◆ **SHORT PROBLEM**
Every line of the data must be copied exactly.
COLLECTED MATERIAL start
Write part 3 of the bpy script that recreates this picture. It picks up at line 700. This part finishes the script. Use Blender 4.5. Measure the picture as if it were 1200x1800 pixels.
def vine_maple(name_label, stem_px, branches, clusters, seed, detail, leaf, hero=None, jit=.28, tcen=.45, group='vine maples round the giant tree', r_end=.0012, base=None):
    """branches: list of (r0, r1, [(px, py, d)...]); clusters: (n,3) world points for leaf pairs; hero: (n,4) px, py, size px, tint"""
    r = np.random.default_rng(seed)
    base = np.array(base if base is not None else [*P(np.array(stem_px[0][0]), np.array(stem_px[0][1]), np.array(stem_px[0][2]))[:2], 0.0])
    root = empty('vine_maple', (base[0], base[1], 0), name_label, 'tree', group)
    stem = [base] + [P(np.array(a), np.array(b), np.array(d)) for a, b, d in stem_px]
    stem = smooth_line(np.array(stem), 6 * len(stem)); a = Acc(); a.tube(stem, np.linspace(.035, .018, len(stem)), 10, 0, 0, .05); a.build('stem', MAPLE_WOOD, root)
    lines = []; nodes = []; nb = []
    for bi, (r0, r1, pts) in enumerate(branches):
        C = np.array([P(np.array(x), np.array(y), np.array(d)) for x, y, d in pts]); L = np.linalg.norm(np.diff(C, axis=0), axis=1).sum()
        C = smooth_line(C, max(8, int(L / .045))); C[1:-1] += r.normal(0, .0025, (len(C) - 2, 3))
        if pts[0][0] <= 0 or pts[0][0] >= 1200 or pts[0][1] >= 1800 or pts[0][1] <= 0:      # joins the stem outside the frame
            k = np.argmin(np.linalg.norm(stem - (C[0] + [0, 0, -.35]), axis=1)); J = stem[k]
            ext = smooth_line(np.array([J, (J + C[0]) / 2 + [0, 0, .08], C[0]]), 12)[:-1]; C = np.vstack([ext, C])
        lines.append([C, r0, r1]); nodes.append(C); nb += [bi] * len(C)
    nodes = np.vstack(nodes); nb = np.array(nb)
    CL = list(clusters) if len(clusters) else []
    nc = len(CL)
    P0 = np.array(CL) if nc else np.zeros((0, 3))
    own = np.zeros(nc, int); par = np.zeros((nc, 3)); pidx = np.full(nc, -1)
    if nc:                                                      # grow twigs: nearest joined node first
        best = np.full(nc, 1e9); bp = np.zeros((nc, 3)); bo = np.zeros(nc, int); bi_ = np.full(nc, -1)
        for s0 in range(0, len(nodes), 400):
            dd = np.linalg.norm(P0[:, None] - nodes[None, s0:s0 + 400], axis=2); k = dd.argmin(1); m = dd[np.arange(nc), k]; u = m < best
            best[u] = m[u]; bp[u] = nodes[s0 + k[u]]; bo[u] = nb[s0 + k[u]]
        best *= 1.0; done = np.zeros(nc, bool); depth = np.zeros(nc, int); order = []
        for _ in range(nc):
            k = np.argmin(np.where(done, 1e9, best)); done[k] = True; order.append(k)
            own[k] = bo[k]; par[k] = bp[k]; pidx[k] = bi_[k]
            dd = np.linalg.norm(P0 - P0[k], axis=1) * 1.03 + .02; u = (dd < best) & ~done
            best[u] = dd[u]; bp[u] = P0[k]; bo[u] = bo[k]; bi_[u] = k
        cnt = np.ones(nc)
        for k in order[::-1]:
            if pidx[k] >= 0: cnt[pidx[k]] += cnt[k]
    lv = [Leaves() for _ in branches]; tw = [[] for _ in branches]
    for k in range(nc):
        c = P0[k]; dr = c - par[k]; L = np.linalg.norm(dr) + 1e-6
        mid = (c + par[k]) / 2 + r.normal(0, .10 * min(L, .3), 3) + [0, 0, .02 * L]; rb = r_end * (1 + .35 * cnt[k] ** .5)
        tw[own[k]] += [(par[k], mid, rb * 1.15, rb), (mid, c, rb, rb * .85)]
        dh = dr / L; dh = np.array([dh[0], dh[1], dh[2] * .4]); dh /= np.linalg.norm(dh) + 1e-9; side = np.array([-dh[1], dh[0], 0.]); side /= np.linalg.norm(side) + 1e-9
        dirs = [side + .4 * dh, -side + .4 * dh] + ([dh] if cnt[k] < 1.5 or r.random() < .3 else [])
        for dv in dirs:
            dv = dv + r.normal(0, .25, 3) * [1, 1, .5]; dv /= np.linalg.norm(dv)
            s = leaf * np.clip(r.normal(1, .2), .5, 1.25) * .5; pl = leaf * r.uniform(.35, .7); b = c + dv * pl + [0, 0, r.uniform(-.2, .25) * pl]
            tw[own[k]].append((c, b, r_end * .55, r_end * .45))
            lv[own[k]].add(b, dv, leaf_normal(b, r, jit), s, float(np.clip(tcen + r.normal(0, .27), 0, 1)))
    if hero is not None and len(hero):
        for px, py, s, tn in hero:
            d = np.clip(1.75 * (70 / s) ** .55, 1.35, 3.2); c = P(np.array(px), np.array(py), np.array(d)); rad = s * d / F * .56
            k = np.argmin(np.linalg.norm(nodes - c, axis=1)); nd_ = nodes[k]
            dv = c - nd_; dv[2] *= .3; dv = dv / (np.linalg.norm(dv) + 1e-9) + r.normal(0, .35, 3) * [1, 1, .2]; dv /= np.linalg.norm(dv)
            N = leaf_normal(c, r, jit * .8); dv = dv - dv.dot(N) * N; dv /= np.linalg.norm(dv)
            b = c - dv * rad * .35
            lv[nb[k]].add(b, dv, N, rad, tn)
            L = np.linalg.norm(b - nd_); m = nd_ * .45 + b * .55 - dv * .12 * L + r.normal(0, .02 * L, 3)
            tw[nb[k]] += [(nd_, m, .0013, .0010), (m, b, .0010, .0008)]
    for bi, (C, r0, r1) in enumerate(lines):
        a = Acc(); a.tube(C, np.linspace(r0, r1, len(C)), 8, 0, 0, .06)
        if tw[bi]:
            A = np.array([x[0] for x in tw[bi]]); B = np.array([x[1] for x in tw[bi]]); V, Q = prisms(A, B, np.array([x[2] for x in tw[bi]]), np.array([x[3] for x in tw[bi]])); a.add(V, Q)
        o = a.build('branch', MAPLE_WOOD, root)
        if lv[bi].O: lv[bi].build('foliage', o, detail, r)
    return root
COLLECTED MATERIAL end
◆ **ANSWER TO THE EXERCISE**
Write part 3 of the bpy script that recreates this picture. It picks up at line 700. This part finishes the script. Use Blender 4.5. Measure the picture as if it were 1200x1800 pixels.
def vine_maple(name_label, stem_px, branches, clusters, seed, detail, leaf, hero=None, jit=.28, tcen=.45, group='vine maples round the giant tree', r_end=.0012, base=None):
    """branches: list of (r0, r1, [(px, py, d)...]); clusters: (n,3) world points for leaf pairs; hero: (n,4) px, py, size px, tint"""
    r = np.random.default_rng(seed)
    base = np.array(base if base is not None else [*P(np.array(stem_px[0][0]), np.array(stem_px[0][1]), np.array(stem_px[0][2]))[:2], 0.0])
    root = empty('vine_maple', (base[0], base[1], 0), name_label, 'tree', group)
    stem = [base] + [P(np.array(a), np.array(b), np.array(d)) for a, b, d in stem_px]
    stem = smooth_line(np.array(stem), 6 * len(stem)); a = Acc(); a.tube(stem, np.linspace(.035, .018, len(stem)), 10, 0, 0, .05); a.build('stem', MAPLE_WOOD, root)
    lines = []; nodes = []; nb = []
    for bi, (r0, r1, pts) in enumerate(branches):
        C = np.array([P(np.array(x), np.array(y), np.array(d)) for x, y, d in pts]); L = np.linalg.norm(np.diff(C, axis=0), axis=1).sum()
        C = smooth_line(C, max(8, int(L / .045))); C[1:-1] += r.normal(0, .0025, (len(C) - 2, 3))
        if pts[0][0] <= 0 or pts[0][0] >= 1200 or pts[0][1] >= 1800 or pts[0][1] <= 0:      # joins the stem outside the frame
            k = np.argmin(np.linalg.norm(stem - (C[0] + [0, 0, -.35]), axis=1)); J = stem[k]
            ext = smooth_line(np.array([J, (J + C[0]) / 2 + [0, 0, .08], C[0]]), 12)[:-1]; C = np.vstack([ext, C])
        lines.append([C, r0, r1]); nodes.append(C); nb += [bi] * len(C)
    nodes = np.vstack(nodes); nb = np.array(nb)
    CL = list(clusters) if len(clusters) else []
    nc = len(CL)
    P0 = np.array(CL) if nc else np.zeros((0, 3))
    own = np.zeros(nc, int); par = np.zeros((nc, 3)); pidx = np.full(nc, -1)
    if nc:                                                      # grow twigs: nearest joined node first
        best = np.full(nc, 1e9); bp = np.zeros((nc, 3)); bo = np.zeros(nc, int); bi_ = np.full(nc, -1)
        for s0 in range(0, len(nodes), 400):
            dd = np.linalg.norm(P0[:, None] - nodes[None, s0:s0 + 400], axis=2); k = dd.argmin(1); m = dd[np.arange(nc), k]; u = m < best
            best[u] = m[u]; bp[u] = nodes[s0 + k[u]]; bo[u] = nb[s0 + k[u]]
        best *= 1.0; done = np.zeros(nc, bool); depth = np.zeros(nc, int); order = []
        for _ in range(nc):
            k = np.argmin(np.where(done, 1e9, best)); done[k] = True; order.append(k)
            own[k] = bo[k]; par[k] = bp[k]; pidx[k] = bi_[k]
            dd = np.linalg.norm(P0 - P0[k], axis=1) * 1.03 + .02; u = (dd < best) & ~done
            best[u] = dd[u]; bp[u] = P0[k]; bo[u] = bo[k]; bi_[u] = k
        cnt = np.ones(nc)
        for k in order[::-1]:
            if pidx[k] >= 0: cnt[pidx[k]] += cnt[k]
    lv = [Leaves() for _ in branches]; tw = [[] for _ in branches]
    for k in range(nc):
        c = P0[k]; dr = c - par[k]; L = np.linalg.norm(dr) + 1e-6
        mid = (c + par[k]) / 2 + r.normal(0, .10 * min(L, .3), 3) + [0, 0, .02 * L]; rb = r_end * (1 + .35 * cnt[k] ** .5)
        tw[own[k]] += [(par[k], mid, rb * 1.15, rb), (mid, c, rb, rb * .85)]
        dh = dr / L; dh = np.array([dh[0], dh[1], dh[2] * .4]); dh /= np.linalg.norm(dh) + 1e-9; side = np.array([-dh[1], dh[0], 0.]); side /= np.linalg.norm(side) + 1e-9
        dirs = [side + .4 * dh, -side + .4 * dh] + ([dh] if cnt[k] < 1.5 or r.random() < .3 else [])
        for dv in dirs:
            dv = dv + r.normal(0, .25, 3) * [1, 1, .5]; dv /= np.linalg.norm(dv)
            s = leaf * np.clip(r.normal(1, .2), .5, 1.25) * .5; pl = leaf * r.uniform(.35, .7); b = c + dv * pl + [0, 0, r.uniform(-.2, .25) * pl]
            tw[own[k]].append((c, b, r_end * .55, r_end * .45))
            lv[own[k]].add(b, dv, leaf_normal(b, r, jit), s, float(np.clip(tcen + r.normal(0, .27), 0, 1)))
    if hero is not None and len(hero):
        for px, py, s, tn in hero:
            d = np.clip(1.75 * (70 / s) ** .55, 1.35, 3.2); c = P(np.array(px), np.array(py), np.array(d)); rad = s * d / F * .56
            k = np.argmin(np.linalg.norm(nodes - c, axis=1)); nd_ = nodes[k]
            dv = c - nd_; dv[2] *= .3; dv = dv / (np.linalg.norm(dv) + 1e-9) + r.normal(0, .35, 3) * [1, 1, .2]; dv /= np.linalg.norm(dv)
            N = leaf_normal(c, r, jit * .8); dv = dv - dv.dot(N) * N; dv /= np.linalg.norm(dv)
            b = c - dv * rad * .35
            lv[nb[k]].add(b, dv, N, rad, tn)
            L = np.linalg.norm(b - nd_); m = nd_ * .45 + b * .55 - dv * .12 * L + r.normal(0, .02 * L, 3)
            tw[nb[k]] += [(nd_, m, .0013, .0010), (m, b, .0010, .0008)]
    for bi, (C, r0, r1) in enumerate(lines):
        a = Acc(); a.tube(C, np.linspace(r0, r1, len(C)), 8, 0, 0, .06)
        if tw[bi]:
            A = np.array([x[0] for x in tw[bi]]); B = np.array([x[1] for x in tw[bi]]); V, Q = prisms(A, B, np.array([x[2] for x in tw[bi]]), np.array([x[3] for x in tw[bi]])); a.add(V, Q)
        o = a.build('branch', MAPLE_WOOD, root)
        if lv[bi].O: lv[bi].build('foliage', o, detail, r)
    return root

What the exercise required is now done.